Post Grad School Career Blues

Every morning I wake up to, and snooze away a minimum of three alarms for approximately an hour and half. I like to be dreadfully prepared for the impending torture of rolling out of bed at 7am to go to my first job of the day. My first thought is always something like: "what am I really doing with my life, and why in God's name did I get a Master's degree in English." Yup. Every morning starts with this drudgery as I slug through the motions of entering into another mundane day of passing the hours to earn that mediocre pay check that drops straight into my bottomless bucket of lifetime school debt.

So maybe I should start looking for that "real job--" you know, the one that if I'm lucky enough to get contracted in as a full-time regular employee for a minimum of another decade of my life then my student loans will be graciously forgiven by our oh so loving government? Yeah. That's the job I need. There are only so many of them, and with the drastic decline in education jobs and the ever so hefty increase of academic prostitution through adjunct positions, the blood wrenching fight to the death over full-time professorship wages war on the state of sanity and survival of our kind. They might as well put us on a reality show and watch as we put on our dance and song to a room full of lazy, self-entitled students just waiting to rip apart our professor reviews, and lay bid to which of us they think can most likely survive the world of academia.

You've got to keep an open mind if you want to stay in the teaching profession. You're certainly not going to make a lot of money, and to be frank, none of us every really chose this career for the money, but you do have to be willing to make the move if you want to get the job. Keep in mind, with the median salary nationwide at about 40k, the struggle to move, pay for new license, that by the way may require yet more testing, and lose state funded retirement, the options from the start are largely against you. But it's not just budget cuts and an unwillingness for employers to pay for health insurance that's going to make it hard to find that nice ailing job that promises to one day forgive your student debt--it's Affirmative Action--AKA Unequal Opportunity Employment.

I've broadened my search for a job in teaching, academia, and university/college life to a sprawling nationwide endeavor. I'll move--I get it. I may need to spread my little Charleston wings and fly to new parts in order to get one of these coveted positions. As with finding any job, finding a teaching job--not even the perfect teaching job anymore--is entirely strenuous and lengthy. But a new set of questions have plagued my process.

Am I a minority?--"hmmmm, let me think. Does that 1/32nd Cherokee blood count here? If I check yes, will someone come after me and card me?"

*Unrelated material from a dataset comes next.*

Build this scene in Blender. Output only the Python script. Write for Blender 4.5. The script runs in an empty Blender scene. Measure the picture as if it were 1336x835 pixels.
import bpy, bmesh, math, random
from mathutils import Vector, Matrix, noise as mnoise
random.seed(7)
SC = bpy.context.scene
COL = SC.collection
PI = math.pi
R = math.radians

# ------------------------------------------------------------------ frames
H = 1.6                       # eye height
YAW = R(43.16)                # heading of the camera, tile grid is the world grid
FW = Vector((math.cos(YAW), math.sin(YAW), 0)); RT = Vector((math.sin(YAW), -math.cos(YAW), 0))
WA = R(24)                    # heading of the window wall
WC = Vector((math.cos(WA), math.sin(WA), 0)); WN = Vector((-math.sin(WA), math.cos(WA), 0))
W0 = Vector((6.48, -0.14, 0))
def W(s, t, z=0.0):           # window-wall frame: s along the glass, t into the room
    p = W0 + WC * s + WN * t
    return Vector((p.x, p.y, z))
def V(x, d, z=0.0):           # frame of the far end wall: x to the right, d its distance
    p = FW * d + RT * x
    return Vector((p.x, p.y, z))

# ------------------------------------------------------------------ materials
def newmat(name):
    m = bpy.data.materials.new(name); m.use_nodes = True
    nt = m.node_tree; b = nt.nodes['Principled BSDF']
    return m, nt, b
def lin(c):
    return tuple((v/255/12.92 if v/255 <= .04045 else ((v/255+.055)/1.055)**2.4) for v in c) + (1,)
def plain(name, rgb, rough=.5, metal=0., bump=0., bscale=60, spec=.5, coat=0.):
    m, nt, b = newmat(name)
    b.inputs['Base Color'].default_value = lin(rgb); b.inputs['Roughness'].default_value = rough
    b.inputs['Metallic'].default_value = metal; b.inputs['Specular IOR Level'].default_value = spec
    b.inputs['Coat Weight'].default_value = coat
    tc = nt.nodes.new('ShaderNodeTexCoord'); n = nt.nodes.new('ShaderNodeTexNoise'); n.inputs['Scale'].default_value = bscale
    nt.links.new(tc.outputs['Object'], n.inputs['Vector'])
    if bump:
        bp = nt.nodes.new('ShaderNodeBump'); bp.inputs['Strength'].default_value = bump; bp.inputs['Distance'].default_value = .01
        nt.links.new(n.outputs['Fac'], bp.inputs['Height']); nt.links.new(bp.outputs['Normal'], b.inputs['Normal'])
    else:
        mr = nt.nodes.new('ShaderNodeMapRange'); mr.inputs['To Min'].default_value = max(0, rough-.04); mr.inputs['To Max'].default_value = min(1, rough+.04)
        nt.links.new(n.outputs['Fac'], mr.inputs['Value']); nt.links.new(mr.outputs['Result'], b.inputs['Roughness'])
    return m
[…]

Did you grow up in a low socio-economic environment?--"Well, I was middle class. I was always taken care of and had my needs met, but I never got big extras like a fully paid tuition. So , I guess no. No, I wasn't under privileged."

Were you the first generation of college graduates in your family? "Damn. No. I can't get any of these questions right. How could I have not grown up in poverty?!"

womp. womp. womp. "I'm sorry Ms. Lightner, while you do appear to be a qualified candidate, our institution is trying to increase the number of professional minorities and those coming from a low socio-economic status in order that we might better match the demographics of our school and bridge that ever, nagging achievement gap. We do appreciate your desire and passion to teach urban children and adults, but you're just too white, middle class for us."

I will be the first to proclaim it to anyone that cares, that I love my urban, diverse population of students, and I'm pretty sure they love me too. Teaching is never an easy task, no matter the demographic--but it's something about city school students that makes them vulnerable towards learning--there is a realness in them that I have never found in any other classroom, and I'm pretty sure I'd ask for these students over a class full of rich, self-indulged hipsters any day. Far be it for some educational coorporation to disuade passionate teachers from applying to jobs because they don't meet an asthetic and class restriction.

But as I come home at 8:45 pm from my second job--an arm full of papers and annotated bibliographies, I question whether I will ever get the joy of doing this job full-time. Being there for that crazy urban demographic, despite my incontestable whiteness, is what makes the bottomless bucket of student debt worth it. Yet alas, I'll climb into my bed and fall asleep checking my student's sources to make sure they are fully legit, and I'll get up the next morning, just as all mornings before them and wonder why I got that damn English degree.